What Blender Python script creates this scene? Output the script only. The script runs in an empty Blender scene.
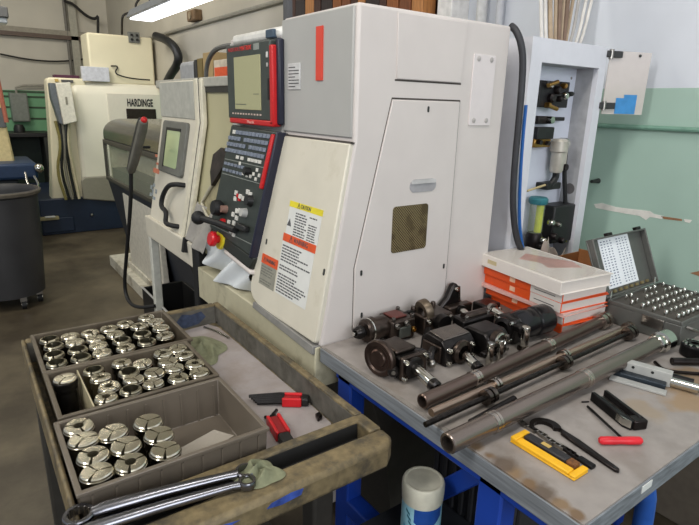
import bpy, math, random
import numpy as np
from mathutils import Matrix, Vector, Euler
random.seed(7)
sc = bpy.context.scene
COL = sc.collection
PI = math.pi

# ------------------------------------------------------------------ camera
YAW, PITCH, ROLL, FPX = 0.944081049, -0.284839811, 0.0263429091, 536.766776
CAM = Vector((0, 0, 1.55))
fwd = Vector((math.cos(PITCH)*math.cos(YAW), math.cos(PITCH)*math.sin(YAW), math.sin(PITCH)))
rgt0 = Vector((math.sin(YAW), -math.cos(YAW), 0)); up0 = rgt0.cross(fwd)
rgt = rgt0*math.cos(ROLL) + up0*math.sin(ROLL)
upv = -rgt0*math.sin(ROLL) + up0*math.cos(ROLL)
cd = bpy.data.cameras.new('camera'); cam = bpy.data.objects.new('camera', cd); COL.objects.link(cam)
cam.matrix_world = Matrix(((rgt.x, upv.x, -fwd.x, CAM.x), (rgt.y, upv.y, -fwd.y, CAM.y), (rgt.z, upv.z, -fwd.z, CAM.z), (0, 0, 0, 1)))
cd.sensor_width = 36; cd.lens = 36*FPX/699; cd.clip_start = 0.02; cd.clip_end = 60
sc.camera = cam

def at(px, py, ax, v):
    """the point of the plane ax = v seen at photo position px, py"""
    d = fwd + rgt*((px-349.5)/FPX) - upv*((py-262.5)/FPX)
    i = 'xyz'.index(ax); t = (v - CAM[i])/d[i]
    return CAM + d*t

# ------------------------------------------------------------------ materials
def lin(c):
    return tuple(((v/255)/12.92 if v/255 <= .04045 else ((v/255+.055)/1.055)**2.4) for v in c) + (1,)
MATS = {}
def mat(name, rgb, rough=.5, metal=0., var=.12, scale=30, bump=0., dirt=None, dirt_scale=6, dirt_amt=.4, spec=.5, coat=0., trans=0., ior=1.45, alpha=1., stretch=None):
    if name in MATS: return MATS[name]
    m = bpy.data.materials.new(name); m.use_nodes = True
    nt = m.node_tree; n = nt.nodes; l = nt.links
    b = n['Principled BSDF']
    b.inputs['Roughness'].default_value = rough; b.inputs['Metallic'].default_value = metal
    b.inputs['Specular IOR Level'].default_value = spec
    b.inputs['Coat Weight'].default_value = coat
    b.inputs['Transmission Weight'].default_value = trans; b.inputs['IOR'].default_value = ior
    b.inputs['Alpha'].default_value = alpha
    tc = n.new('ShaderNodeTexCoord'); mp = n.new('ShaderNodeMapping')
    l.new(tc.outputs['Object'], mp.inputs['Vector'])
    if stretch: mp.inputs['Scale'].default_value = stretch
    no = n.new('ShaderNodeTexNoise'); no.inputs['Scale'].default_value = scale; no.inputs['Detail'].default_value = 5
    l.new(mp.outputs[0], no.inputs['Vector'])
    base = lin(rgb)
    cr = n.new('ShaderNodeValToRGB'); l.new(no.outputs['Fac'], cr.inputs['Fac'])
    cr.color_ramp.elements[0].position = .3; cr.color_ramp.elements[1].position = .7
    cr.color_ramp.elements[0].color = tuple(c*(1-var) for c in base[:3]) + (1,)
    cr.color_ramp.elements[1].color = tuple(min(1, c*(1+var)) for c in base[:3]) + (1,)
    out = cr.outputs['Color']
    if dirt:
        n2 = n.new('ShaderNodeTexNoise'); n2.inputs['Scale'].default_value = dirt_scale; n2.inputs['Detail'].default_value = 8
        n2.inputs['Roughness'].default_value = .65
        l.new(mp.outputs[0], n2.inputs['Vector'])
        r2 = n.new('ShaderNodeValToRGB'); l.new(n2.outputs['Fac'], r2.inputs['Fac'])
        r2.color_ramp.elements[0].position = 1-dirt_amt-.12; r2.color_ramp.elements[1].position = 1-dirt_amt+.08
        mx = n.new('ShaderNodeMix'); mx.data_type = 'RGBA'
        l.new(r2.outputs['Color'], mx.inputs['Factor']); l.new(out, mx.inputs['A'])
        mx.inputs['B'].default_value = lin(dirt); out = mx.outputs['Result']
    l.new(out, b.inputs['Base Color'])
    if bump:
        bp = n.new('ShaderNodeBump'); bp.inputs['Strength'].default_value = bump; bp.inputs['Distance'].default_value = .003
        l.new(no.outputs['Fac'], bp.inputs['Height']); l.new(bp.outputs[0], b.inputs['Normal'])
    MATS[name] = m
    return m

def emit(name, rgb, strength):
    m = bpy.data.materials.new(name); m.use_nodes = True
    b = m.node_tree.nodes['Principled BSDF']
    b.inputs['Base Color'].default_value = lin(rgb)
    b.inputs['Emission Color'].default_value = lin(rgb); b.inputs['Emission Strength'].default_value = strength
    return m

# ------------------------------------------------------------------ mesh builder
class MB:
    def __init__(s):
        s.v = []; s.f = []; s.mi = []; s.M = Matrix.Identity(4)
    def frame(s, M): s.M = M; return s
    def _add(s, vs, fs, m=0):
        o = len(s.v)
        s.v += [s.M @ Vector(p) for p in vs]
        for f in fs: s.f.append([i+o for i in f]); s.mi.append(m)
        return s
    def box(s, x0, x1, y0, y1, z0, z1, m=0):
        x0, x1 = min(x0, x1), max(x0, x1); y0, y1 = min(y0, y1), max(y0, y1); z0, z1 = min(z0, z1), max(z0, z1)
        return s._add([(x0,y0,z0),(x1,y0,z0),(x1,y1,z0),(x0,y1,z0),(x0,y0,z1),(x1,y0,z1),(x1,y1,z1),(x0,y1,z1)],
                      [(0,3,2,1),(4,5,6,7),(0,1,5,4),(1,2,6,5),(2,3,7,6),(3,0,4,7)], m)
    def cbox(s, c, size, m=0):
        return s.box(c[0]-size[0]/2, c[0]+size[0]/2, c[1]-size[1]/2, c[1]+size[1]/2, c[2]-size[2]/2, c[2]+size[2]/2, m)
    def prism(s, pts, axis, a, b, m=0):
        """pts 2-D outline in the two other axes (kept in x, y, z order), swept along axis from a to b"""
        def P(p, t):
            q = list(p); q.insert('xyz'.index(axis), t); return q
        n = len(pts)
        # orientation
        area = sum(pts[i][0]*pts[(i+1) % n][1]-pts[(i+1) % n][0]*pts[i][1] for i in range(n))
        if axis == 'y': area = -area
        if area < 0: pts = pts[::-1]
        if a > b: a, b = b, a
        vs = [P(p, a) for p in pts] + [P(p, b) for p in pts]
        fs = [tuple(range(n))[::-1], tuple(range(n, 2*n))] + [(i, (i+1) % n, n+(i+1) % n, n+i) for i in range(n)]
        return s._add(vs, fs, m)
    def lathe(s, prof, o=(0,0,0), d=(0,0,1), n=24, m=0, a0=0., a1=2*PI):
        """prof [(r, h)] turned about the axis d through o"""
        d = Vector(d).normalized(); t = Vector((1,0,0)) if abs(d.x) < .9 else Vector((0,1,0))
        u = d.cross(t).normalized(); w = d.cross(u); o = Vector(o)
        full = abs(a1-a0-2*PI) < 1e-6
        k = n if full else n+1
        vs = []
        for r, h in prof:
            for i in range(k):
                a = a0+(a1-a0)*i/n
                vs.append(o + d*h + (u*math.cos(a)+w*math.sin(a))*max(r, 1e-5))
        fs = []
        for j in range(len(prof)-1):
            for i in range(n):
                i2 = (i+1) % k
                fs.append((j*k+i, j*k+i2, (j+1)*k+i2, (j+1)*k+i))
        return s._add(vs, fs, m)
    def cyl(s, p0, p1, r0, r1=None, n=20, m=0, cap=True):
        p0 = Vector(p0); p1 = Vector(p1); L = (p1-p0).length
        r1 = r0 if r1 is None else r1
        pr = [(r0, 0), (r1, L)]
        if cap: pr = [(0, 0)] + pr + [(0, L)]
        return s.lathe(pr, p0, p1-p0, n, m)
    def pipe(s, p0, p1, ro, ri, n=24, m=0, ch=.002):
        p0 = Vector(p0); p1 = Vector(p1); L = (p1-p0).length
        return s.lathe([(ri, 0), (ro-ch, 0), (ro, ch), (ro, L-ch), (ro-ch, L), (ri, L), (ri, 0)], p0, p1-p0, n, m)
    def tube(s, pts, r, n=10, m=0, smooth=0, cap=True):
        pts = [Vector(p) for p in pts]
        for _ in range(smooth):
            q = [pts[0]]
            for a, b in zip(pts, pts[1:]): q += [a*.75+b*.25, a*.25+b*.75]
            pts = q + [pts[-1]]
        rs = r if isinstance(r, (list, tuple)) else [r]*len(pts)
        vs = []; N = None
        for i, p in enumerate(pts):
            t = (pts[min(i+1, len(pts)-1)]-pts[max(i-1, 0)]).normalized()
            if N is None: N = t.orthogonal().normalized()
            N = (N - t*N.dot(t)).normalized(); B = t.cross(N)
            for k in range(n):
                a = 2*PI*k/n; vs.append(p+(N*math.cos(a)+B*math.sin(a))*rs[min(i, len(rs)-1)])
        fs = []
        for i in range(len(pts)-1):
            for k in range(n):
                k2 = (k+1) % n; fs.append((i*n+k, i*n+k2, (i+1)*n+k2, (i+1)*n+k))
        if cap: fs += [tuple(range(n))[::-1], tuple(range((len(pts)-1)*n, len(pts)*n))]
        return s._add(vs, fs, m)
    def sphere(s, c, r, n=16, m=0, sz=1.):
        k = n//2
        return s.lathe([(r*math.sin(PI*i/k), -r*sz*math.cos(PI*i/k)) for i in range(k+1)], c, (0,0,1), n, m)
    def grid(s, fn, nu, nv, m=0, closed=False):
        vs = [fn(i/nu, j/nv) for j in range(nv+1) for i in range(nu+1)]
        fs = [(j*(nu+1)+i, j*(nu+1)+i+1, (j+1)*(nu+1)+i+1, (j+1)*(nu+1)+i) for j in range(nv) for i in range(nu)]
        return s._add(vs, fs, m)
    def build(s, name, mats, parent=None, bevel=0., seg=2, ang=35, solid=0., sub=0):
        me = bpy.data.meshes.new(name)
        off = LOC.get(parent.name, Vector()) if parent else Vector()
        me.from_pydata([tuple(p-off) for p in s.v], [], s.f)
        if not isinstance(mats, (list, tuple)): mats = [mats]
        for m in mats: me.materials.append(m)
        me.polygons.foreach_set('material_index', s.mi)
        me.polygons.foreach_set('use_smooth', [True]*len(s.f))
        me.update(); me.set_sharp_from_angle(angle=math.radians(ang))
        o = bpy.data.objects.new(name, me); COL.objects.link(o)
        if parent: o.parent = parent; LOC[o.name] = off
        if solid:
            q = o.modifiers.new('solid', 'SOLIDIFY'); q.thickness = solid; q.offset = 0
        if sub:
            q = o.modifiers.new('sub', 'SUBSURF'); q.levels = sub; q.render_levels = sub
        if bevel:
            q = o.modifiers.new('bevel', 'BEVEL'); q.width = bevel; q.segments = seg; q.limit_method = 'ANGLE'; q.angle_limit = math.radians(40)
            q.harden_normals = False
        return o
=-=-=
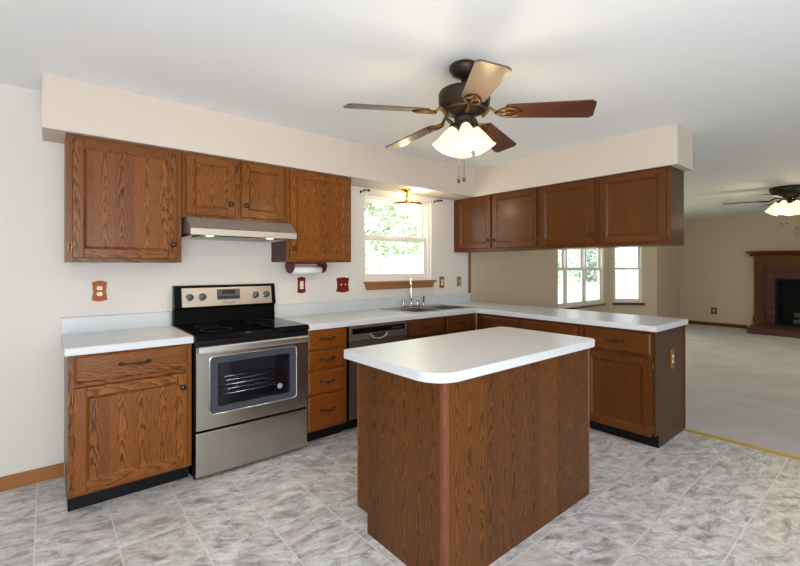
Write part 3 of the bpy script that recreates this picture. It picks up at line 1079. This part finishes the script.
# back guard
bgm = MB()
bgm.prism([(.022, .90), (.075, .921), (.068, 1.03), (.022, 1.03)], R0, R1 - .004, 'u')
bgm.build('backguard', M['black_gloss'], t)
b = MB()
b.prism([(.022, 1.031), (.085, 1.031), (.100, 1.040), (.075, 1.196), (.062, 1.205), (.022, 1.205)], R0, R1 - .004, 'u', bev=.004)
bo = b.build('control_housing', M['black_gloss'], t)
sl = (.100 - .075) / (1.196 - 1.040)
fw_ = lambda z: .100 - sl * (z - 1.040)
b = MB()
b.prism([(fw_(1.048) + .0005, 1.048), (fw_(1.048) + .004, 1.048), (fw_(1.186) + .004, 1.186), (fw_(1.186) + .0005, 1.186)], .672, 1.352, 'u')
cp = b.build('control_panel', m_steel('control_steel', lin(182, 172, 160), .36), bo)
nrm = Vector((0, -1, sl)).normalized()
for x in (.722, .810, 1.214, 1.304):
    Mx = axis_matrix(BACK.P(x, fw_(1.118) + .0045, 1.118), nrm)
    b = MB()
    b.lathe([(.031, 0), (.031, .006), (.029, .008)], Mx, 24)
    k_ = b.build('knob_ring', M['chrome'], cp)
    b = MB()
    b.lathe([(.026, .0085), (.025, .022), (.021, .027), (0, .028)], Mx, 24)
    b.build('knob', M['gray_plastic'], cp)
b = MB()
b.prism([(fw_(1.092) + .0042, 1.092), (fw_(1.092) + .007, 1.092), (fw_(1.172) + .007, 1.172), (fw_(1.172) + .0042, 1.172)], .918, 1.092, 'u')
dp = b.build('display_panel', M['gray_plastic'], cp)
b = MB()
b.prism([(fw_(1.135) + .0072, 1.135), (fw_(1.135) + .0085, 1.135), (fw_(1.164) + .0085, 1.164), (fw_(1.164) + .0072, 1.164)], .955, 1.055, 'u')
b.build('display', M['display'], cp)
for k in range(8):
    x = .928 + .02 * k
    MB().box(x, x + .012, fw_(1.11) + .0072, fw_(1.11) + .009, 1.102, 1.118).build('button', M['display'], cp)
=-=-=
What you will do:
Everything from the line with "Write part 3" through the line with "MB().box(x, x +" is to be output exactly; leave out all other lines.

Reply:
Write part 3 of the bpy script that recreates this picture. It picks up at line 1079. This part finishes the script.
# back guard
bgm = MB()
bgm.prism([(.022, .90), (.075, .921), (.068, 1.03), (.022, 1.03)], R0, R1 - .004, 'u')
bgm.build('backguard', M['black_gloss'], t)
b = MB()
b.prism([(.022, 1.031), (.085, 1.031), (.100, 1.040), (.075, 1.196), (.062, 1.205), (.022, 1.205)], R0, R1 - .004, 'u', bev=.004)
bo = b.build('control_housing', M['black_gloss'], t)
sl = (.100 - .075) / (1.196 - 1.040)
fw_ = lambda z: .100 - sl * (z - 1.040)
b = MB()
b.prism([(fw_(1.048) + .0005, 1.048), (fw_(1.048) + .004, 1.048), (fw_(1.186) + .004, 1.186), (fw_(1.186) + .0005, 1.186)], .672, 1.352, 'u')
cp = b.build('control_panel', m_steel('control_steel', lin(182, 172, 160), .36), bo)
nrm = Vector((0, -1, sl)).normalized()
for x in (.722, .810, 1.214, 1.304):
    Mx = axis_matrix(BACK.P(x, fw_(1.118) + .0045, 1.118), nrm)
    b = MB()
    b.lathe([(.031, 0), (.031, .006), (.029, .008)], Mx, 24)
    k_ = b.build('knob_ring', M['chrome'], cp)
    b = MB()
    b.lathe([(.026, .0085), (.025, .022), (.021, .027), (0, .028)], Mx, 24)
    b.build('knob', M['gray_plastic'], cp)
b = MB()
b.prism([(fw_(1.092) + .0042, 1.092), (fw_(1.092) + .007, 1.092), (fw_(1.172) + .007, 1.172), (fw_(1.172) + .0042, 1.172)], .918, 1.092, 'u')
dp = b.build('display_panel', M['gray_plastic'], cp)
b = MB()
b.prism([(fw_(1.135) + .0072, 1.135), (fw_(1.135) + .0085, 1.135), (fw_(1.164) + .0085, 1.164), (fw_(1.164) + .0072, 1.164)], .955, 1.055, 'u')
b.build('display', M['display'], cp)
for k in range(8):
    x = .928 + .02 * k
    MB().box(x, x + .012, fw_(1.11) + .0072, fw_(1.11) + .009, 1.102, 1.118).build('button', M['display'], cp)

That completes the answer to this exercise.